The major announcement about the redevelopment of LaGuardia Airport includes some news for JFK Airport as well: the renovation of the historic TWA Flight Center into a 505-room hotel.
The TWA Flight Center, designed by Eero Saarinen and opened in 1962, is an undisputed architectural and design gem of the Mad Men era. It has seen its fair share of redevelopment plans since it closed for good in 2001, when Trans World Airlines (TWA) ceased operations and merged with American Airlines. The latest of these plans, announced yesterday by New York Governor Andrew Cuomo, involves MCR Development (the firm who redeveloped the High Line Hotel) turning the structure into the 505-room TWA Flight Center Hotel, with further additions of 40,000-square-feet of meeting space, six to eight restaurants, a museum focusing on the history of the building and of TWA, and a 10,000-square-foot observation deck, all aiming to achieve LEED certification for green building practices.
Although the plan, which involves erecting two new buildings behind the Flight Center to house all those hotel rooms, is a little fantastical, it’s a wonder the TWA Flight Center has lived to see this day at all. It was only in 2013 that the airport approved the demolition of Delta Air Lines’ Terminal 3, originally the Pan Am Worldport, for a time the world’s largest and most modern airline terminal. The I.M. Pei-designed National Airlines Sundrome (Terminal 6, most recently used by JetBlue) also met with a wrecking ball two years earlier. Although these two monuments to the dawn of the jet age lost their battles with a rapidly expanding air travel infrastructure, the same fate could not befall the TWA Flight Center thanks to its protected status on the National Register of Historic Places.

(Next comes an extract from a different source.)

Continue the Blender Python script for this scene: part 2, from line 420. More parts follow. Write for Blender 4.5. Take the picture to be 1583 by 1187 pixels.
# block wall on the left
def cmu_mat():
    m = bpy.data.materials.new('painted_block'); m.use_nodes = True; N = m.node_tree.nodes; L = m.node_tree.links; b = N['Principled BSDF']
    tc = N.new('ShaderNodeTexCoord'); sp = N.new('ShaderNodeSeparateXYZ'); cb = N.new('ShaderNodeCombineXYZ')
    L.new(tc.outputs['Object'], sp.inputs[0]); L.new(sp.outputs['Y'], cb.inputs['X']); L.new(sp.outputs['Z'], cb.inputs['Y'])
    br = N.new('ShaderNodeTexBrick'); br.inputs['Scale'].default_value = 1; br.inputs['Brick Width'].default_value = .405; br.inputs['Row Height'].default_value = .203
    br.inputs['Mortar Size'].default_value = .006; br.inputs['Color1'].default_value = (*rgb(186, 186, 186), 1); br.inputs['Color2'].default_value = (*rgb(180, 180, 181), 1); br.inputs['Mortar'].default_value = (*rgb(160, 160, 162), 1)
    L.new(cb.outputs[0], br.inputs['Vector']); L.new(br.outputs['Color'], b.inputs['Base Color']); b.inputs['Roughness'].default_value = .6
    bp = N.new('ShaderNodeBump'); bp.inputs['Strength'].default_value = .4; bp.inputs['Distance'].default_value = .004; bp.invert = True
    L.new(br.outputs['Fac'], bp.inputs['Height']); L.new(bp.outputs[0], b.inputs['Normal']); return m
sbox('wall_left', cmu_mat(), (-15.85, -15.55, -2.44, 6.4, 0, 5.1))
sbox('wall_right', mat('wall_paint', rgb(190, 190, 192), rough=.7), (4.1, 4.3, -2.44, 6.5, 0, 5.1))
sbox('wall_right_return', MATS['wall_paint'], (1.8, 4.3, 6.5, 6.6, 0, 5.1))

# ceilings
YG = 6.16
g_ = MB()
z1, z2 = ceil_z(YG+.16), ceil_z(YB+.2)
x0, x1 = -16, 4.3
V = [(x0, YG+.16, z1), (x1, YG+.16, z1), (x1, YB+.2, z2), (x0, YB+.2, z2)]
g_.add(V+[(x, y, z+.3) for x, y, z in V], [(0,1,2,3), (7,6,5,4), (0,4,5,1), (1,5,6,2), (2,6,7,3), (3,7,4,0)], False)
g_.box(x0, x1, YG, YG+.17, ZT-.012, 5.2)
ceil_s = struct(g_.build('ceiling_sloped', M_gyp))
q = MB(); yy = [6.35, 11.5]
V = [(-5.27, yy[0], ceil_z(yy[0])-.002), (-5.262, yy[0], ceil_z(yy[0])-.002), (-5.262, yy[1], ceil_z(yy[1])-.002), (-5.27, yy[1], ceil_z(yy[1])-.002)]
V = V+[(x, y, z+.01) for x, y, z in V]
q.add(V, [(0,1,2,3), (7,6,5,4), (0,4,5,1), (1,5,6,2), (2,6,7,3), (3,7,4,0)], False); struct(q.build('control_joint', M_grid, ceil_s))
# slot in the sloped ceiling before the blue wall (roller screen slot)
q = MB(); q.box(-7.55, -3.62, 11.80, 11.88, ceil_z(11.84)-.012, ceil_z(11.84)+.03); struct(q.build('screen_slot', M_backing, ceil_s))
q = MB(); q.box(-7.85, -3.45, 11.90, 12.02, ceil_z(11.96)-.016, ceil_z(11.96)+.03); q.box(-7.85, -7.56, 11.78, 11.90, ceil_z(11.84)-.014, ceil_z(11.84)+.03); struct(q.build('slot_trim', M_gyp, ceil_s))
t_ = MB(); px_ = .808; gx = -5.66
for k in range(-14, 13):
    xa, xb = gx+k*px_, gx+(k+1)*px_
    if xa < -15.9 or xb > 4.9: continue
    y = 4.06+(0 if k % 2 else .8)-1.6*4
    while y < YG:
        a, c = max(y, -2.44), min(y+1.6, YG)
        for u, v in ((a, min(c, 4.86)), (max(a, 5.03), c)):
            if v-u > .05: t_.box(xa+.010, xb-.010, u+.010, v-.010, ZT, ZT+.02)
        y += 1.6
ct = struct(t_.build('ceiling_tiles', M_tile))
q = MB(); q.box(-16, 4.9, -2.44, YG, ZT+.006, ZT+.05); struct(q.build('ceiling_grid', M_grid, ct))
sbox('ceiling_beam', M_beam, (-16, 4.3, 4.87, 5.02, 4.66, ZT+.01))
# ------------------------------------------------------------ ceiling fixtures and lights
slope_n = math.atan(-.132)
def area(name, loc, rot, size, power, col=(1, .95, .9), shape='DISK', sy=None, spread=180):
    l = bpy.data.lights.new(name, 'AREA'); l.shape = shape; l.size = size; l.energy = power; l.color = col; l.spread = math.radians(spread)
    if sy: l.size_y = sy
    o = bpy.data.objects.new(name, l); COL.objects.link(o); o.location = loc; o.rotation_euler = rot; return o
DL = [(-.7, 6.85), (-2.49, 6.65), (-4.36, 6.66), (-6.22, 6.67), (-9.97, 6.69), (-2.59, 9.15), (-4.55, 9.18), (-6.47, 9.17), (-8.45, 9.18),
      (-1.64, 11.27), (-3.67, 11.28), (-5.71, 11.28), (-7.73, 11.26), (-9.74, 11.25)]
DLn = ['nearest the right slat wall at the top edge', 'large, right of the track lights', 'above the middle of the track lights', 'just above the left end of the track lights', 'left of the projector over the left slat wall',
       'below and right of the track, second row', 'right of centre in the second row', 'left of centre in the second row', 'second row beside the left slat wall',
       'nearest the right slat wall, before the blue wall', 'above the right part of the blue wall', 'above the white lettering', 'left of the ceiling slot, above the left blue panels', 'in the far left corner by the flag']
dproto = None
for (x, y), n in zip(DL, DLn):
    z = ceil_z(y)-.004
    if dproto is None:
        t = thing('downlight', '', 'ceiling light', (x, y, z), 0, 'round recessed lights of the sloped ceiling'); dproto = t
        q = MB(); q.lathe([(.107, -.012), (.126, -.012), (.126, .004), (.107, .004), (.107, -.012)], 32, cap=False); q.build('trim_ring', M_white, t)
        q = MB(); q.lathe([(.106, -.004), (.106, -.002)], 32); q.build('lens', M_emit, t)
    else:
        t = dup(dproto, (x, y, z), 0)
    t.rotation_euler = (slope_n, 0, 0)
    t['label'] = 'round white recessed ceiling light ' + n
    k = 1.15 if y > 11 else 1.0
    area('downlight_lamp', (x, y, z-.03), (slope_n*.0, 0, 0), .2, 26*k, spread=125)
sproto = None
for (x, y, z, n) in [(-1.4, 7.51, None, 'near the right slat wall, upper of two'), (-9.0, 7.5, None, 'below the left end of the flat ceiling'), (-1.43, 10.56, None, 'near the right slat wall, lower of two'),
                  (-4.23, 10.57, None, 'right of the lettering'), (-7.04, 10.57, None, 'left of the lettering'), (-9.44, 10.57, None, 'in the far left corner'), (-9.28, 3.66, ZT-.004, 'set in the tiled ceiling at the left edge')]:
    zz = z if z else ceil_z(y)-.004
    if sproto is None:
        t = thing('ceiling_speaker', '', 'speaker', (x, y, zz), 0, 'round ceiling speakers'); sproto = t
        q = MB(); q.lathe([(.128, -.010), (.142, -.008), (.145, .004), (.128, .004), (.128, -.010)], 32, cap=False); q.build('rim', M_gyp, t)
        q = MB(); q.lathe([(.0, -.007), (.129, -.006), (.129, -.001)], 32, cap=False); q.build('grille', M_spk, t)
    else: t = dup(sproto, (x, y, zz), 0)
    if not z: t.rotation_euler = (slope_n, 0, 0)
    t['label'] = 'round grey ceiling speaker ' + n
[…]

The first major re-use plan for the Flight Center came from JetBlue Airways, who cut the ribbon to open its brand new, Gensler-designed Terminal 5 (T5) in 2008. At the time it was believed that the airline, together with the Port Authority of NY and NJ (PANYNJ)—the latter of which owns the TWA structure—would redevelop the historic building into something of a welcome center for the new terminal. Passengers arriving and checking in at T5 for JetBlue flights could glance across the road and see workers from architecture firm Beyer Blinder Belle buzzing within the TWA structure, removing asbestos while painstakingly renovating the interior with respect to the original design and materials, including restoration of the millions of tiny ceramic tiles that coat the floors and walls and allow for the structure’s signature curvilinear shapes. It was work that lasted several years and cost the Port Authority $30 million, all to prep the building for its second act.
By 2011, the PANYNJ was soliciting hotel developers to take over the Flight Center. No hoteliers seriously bit until André Balazs—owner of properties including The Standard Hotels, the Chateau Marmont, and Chiltern Firehouse—went head-to-head with the Port Authority in 2013 over his vision to transform the Flight Center into a 150-room hotel and conference center named “The Standard, Flight Center.” A mutually agreeable design plan could not be reached, and Balazs backed away. Other hoteliers, like Donald Trump and Ian Schrager, were also rumored to be interested in the site as recently as 2014.
In the meantime, the Flight Center occasionally opened its doors to welcome photo and film shoots for brands (Cole Haan, Longchamp, Capital One Bank). Then, beginning in 2011, the organization Open House New York worked with the Port Authority to allow the public free entry one day, for a few hours, every autumn. The resulting buzz, including thousands of Instagram photos, raised awareness about the building, and redevelopment plans became a popular topic among New Yorkers.
Although the boarding lounge has been lost—JetBlue’s Terminal 5 sits where it once did—the remaining TWA Flight Center building contains the lobby with its iconic, elliptical departures board (it still works!), the First Class lounge with seating by Charles and Ray Eames, the Ambassador lounge with orange leather banquettes and a cocktail bar, two wings of check-in desks, the “Lisbon Lounge” and “Paris Cafe” eateries, the duty-free shop, and the aforementioned tube-like passageways (which famously appear in a memorable scene in the Steven Spielberg film Catch Me If You Can.)
Despite being one of the busiest and most prominent airports in the world, JFK currently has no on-site hotel. Transforming the old terminal would fix this problem, as the proposal promises “complete rehabilitation of national landmark to its 1962 glory.” “Whether staying the night or simply exploring, international visitors and New Yorkers alike will be able to experience the magic of the Jet Age in this extraordinary mid-century icon,” says MCR’s CEO Tyler Morse. The project will be privately funded and is due to break ground next year, with the goal of welcoming guests in 2019, assuming it bucks its history of failed redevelopments and gets off the ground at all.
As for now, The TWA Flight Center has at least lived up to the future Saarinen envisioned for it. On his last visit to the building before his death in 1961 and before it was completed in 1962, Eero was quoted as saying: “TWA is beginning to look marvelous. If anything happened and they had to stop work right now and just leave it in this state, I think it would make a beautiful ruin.”